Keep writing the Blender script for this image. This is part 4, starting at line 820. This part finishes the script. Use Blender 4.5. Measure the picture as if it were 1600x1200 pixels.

---

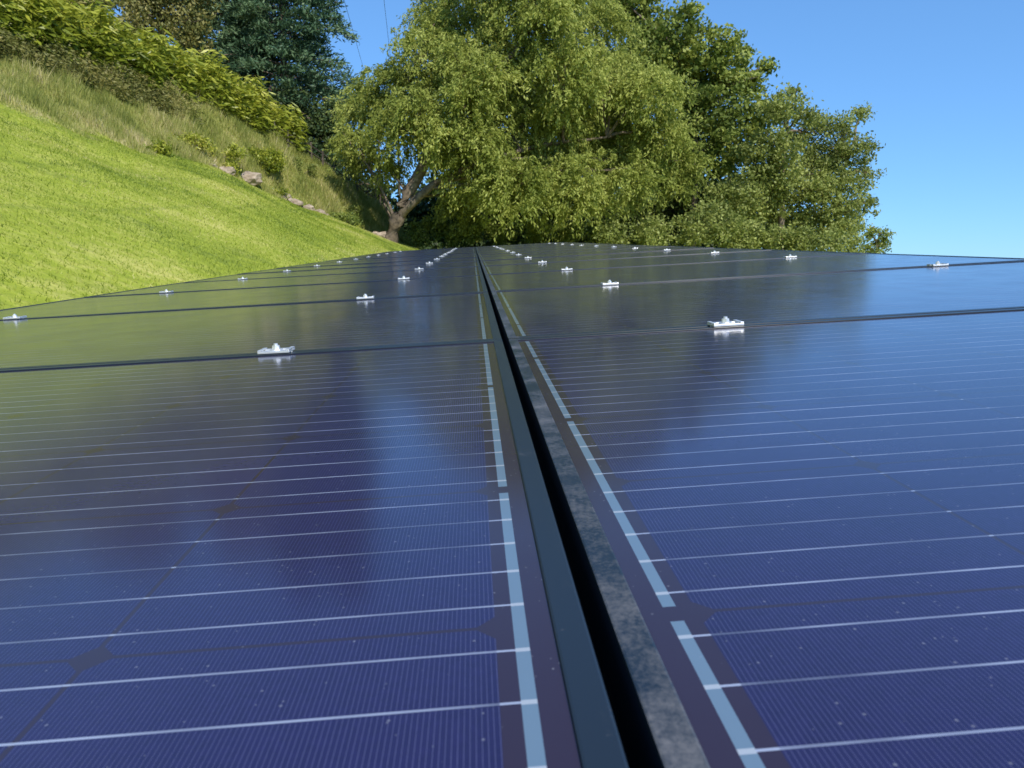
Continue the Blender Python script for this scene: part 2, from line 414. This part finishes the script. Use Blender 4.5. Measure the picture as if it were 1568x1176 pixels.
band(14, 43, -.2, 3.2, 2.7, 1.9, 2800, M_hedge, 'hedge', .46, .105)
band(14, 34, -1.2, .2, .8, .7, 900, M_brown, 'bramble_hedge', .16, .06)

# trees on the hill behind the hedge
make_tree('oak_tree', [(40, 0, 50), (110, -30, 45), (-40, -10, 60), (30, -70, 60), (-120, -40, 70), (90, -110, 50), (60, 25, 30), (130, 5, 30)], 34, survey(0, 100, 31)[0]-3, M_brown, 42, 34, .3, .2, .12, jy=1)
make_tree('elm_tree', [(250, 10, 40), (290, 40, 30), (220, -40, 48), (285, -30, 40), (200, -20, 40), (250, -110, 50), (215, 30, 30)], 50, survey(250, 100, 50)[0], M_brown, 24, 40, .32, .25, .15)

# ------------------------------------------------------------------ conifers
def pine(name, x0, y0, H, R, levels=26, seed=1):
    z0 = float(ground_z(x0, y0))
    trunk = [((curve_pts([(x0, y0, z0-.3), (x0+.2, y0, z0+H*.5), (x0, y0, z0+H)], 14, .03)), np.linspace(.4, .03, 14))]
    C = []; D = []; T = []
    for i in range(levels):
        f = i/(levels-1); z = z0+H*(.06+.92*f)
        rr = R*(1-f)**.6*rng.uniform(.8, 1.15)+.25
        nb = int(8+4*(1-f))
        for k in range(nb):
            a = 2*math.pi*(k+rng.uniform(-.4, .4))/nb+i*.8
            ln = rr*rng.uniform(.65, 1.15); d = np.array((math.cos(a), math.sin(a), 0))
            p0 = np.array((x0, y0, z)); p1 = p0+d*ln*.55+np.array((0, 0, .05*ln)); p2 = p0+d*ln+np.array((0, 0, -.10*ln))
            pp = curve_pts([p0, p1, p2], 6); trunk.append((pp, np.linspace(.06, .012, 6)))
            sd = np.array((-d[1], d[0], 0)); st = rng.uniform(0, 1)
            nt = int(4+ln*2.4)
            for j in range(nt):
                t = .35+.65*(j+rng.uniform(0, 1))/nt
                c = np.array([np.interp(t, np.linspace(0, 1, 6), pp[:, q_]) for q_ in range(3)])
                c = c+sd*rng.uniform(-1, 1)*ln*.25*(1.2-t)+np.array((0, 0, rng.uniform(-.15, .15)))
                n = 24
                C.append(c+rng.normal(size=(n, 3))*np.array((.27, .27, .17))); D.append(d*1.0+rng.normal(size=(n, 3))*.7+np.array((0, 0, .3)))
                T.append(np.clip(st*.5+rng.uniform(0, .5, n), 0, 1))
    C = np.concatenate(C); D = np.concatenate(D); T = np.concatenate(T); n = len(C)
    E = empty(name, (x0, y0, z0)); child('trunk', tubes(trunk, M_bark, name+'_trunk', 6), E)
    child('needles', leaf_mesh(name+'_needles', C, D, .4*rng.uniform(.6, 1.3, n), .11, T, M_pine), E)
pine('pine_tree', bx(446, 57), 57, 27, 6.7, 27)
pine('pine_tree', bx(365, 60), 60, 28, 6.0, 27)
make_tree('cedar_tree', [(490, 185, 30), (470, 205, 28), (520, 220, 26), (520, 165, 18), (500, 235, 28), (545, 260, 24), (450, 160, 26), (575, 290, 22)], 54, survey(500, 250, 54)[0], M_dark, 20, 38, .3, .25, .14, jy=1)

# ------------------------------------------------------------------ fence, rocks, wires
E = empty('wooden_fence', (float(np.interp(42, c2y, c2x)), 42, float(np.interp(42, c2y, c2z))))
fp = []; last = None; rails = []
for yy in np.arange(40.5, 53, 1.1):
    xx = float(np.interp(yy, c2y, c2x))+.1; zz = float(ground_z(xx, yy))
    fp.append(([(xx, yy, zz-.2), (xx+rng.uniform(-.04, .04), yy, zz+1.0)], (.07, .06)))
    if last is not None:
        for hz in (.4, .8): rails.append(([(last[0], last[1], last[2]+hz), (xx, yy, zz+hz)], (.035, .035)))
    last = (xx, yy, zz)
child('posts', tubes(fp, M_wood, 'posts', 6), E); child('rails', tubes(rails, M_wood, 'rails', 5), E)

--

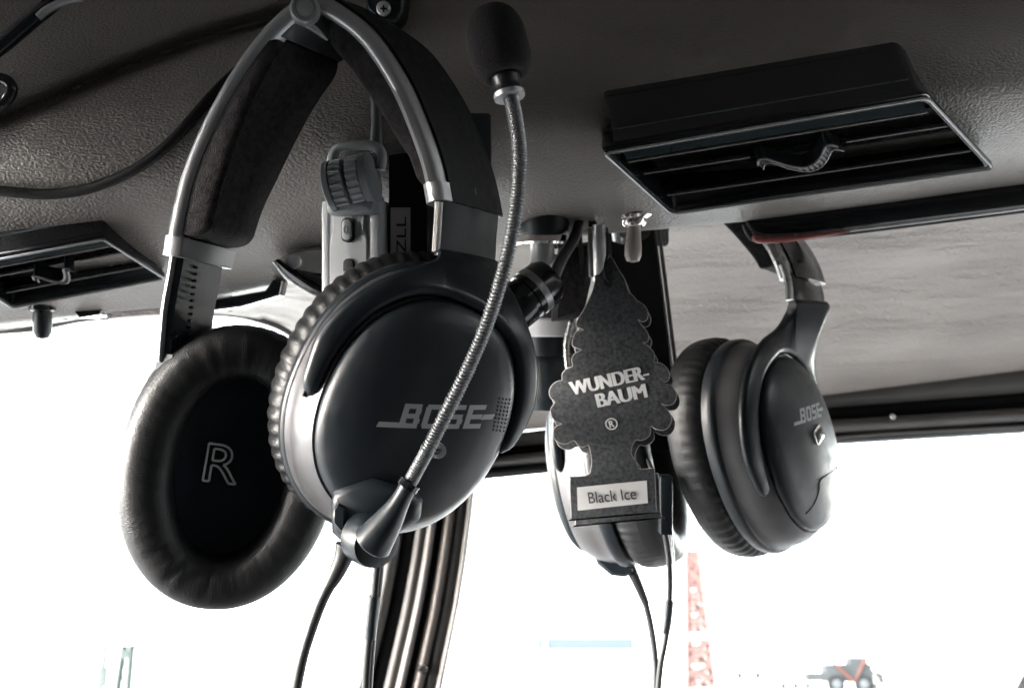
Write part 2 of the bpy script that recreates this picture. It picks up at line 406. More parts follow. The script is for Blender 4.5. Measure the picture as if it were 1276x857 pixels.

▶ Task: Using the entries above, return exactly the lines from the line with "Continue the Blender" to the line with "40, .32, .25, .15)", counting both of those lines.

▶ Exercise result:
Continue the Blender Python script for this scene: part 2, from line 414. This part finishes the script. Use Blender 4.5. Measure the picture as if it were 1568x1176 pixels.
band(14, 43, -.2, 3.2, 2.7, 1.9, 2800, M_hedge, 'hedge', .46, .105)
band(14, 34, -1.2, .2, .8, .7, 900, M_brown, 'bramble_hedge', .16, .06)

# trees on the hill behind the hedge
make_tree('oak_tree', [(40, 0, 50), (110, -30, 45), (-40, -10, 60), (30, -70, 60), (-120, -40, 70), (90, -110, 50), (60, 25, 30), (130, 5, 30)], 34, survey(0, 100, 31)[0]-3, M_brown, 42, 34, .3, .2, .12, jy=1)
make_tree('elm_tree', [(250, 10, 40), (290, 40, 30), (220, -40, 48), (285, -30, 40), (200, -20, 40), (250, -110, 50), (215, 30, 30)], 50, survey(250, 100, 50)[0], M_brown, 24, 40, .32, .25, .15)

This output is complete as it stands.